We would sing four carols in all, Mr Archer said, and in between each carol he would say a few words.

And so we did sing, tentatively at first, a little group of people overwhelmed by the very space of that huge Main Hall - a Hall that was for almost a century the old Platform 1. (It has seen so much over the years, that Hall  - the arrival of Queen Victoria, Tommies leaving for WWI, city children brought to be housed with families during WWII, and then, in 1968, the last train to depart after the Beeching cuts, old newspaper photographs showing the locomotive front decorated in flowers. And now, now a small group of people singing where the old well had been.)

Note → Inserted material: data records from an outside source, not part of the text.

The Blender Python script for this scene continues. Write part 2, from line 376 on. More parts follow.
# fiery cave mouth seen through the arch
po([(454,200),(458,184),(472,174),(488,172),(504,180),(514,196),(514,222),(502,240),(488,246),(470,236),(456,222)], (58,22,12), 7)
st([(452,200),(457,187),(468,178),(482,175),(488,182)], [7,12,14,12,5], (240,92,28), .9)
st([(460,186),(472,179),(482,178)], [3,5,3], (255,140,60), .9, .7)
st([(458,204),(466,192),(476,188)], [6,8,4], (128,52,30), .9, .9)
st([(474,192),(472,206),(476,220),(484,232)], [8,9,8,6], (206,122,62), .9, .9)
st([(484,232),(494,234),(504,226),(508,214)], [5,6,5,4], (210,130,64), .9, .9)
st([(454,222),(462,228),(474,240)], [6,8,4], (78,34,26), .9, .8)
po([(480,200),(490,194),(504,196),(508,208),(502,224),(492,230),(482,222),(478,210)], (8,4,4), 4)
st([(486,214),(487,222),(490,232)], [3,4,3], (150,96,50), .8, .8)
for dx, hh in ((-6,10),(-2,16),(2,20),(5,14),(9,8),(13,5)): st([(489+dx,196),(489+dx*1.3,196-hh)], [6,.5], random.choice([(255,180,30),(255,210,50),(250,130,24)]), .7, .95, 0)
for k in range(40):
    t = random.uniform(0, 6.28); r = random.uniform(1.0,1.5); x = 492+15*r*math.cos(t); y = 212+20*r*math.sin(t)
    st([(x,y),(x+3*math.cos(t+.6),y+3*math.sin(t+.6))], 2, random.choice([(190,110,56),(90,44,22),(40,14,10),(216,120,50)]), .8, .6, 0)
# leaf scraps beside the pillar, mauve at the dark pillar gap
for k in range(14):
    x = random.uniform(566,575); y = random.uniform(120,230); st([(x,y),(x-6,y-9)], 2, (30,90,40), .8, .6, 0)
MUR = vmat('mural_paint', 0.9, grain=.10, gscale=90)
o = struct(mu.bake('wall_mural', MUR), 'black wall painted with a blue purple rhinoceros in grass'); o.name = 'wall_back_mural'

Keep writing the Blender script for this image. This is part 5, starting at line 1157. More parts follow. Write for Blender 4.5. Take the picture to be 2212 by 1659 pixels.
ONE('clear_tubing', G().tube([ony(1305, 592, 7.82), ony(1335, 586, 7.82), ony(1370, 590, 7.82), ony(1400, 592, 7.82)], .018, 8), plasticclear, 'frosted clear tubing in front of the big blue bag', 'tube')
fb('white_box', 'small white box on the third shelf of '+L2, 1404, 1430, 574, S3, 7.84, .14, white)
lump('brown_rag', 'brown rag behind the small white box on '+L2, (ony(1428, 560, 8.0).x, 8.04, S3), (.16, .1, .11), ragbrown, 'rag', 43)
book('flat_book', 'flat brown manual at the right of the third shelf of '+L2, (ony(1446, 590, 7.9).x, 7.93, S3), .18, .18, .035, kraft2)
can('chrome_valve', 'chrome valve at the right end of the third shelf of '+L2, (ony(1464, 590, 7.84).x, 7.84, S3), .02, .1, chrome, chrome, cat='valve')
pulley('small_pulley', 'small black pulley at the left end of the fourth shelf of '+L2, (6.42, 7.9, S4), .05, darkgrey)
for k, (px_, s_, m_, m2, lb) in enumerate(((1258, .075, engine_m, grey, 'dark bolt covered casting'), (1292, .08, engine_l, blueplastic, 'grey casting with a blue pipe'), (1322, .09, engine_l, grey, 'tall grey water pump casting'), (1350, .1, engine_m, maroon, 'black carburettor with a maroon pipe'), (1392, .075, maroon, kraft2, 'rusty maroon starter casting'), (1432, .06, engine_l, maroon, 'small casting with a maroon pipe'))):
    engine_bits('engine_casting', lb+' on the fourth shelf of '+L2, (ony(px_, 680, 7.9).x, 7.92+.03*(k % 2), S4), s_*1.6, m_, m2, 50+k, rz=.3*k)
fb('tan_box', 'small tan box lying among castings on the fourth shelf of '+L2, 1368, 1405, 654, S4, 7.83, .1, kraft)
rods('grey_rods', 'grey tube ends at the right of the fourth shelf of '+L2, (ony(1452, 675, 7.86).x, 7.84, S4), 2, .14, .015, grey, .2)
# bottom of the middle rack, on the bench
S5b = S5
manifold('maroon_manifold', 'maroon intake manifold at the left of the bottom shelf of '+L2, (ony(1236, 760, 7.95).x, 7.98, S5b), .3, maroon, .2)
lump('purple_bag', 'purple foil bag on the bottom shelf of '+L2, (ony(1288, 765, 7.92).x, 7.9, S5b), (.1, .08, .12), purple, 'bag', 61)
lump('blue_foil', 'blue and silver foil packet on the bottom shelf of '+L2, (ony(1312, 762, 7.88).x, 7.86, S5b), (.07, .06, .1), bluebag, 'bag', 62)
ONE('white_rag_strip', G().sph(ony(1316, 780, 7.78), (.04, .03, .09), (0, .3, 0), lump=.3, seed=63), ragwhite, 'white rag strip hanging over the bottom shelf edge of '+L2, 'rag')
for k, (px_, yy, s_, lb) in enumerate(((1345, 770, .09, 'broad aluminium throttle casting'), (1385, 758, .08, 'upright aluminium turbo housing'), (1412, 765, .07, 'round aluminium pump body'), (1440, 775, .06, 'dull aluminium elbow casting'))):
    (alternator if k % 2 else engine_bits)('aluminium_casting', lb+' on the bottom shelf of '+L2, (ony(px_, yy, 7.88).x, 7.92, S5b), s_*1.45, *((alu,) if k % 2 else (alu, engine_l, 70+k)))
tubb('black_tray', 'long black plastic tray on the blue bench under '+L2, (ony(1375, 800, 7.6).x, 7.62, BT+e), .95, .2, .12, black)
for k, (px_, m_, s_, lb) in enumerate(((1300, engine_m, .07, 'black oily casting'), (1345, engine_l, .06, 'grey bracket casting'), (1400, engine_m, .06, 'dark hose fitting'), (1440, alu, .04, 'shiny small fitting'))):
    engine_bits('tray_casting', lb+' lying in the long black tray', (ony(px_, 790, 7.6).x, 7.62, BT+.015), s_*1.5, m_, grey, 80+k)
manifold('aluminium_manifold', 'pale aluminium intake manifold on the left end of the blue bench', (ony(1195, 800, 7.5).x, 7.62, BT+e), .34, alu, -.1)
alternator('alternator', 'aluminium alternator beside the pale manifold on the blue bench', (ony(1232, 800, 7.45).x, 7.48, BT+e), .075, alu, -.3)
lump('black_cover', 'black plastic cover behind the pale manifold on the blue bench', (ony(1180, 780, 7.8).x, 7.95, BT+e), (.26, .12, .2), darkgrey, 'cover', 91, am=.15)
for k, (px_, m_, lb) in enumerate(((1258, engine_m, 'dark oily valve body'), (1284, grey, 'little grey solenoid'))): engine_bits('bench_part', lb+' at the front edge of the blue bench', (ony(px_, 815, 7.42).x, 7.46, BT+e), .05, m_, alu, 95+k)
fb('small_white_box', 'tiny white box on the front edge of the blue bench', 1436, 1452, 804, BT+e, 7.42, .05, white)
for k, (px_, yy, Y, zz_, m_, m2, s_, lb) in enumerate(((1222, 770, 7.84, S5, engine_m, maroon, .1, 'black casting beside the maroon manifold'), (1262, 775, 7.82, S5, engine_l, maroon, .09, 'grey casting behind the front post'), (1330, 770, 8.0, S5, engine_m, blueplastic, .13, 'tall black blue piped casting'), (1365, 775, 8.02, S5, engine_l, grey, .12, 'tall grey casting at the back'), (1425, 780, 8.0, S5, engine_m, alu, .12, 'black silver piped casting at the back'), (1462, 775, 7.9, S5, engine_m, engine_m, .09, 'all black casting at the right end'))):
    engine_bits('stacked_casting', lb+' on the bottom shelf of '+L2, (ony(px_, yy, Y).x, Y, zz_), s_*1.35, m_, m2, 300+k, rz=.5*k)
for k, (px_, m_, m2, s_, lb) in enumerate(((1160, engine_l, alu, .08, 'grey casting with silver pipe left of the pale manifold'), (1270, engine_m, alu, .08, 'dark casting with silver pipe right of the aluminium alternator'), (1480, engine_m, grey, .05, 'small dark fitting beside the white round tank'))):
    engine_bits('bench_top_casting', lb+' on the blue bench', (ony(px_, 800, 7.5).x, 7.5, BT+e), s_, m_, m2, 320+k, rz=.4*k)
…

Still our voices did grow at least a little stronger with each succeeding verse, helped by (I stopped momentarily just to listen) someone’s lovely soprano beginning to thread its way through the spaces between the notes that the rest of us were doing our best with. (I looked around to find the owner of that voice; couldn't.)

But here was the surprising thing: Mr Archer. Can I just say how good he was? I found myself listening to him intently. It wasn't so much what he said (though that, too) but how he said it. No pear-shaped vowels softened by the odd sherry informed that voice, no theatre.

We had all known grief, he said, we had all experienced it in different ways, coped with it in different ways, had done and were doing the very best we could.  We mustn’t be too hard on ourselves; they would not want that. They had loved us, just as we loved them. Hold on to that love and to our faith in life everlasting.

Listening to Mr Archer, I found myself taking comfort from his words, why was that? I was not there to be comforted.

Old griefs, it seems, are closer to the surface that we suppose.

We sang the last carol, O Come All Ye Faithful.

I found it difficult to sing.

Then Mr Archer ended the service by telling everyone that, if they wanted to, they could take one of the silver ornaments from the bowl that was being passed around and add it to the tree in memory of.

A fair few did.

I did.

I who had just come to help make up the numbers.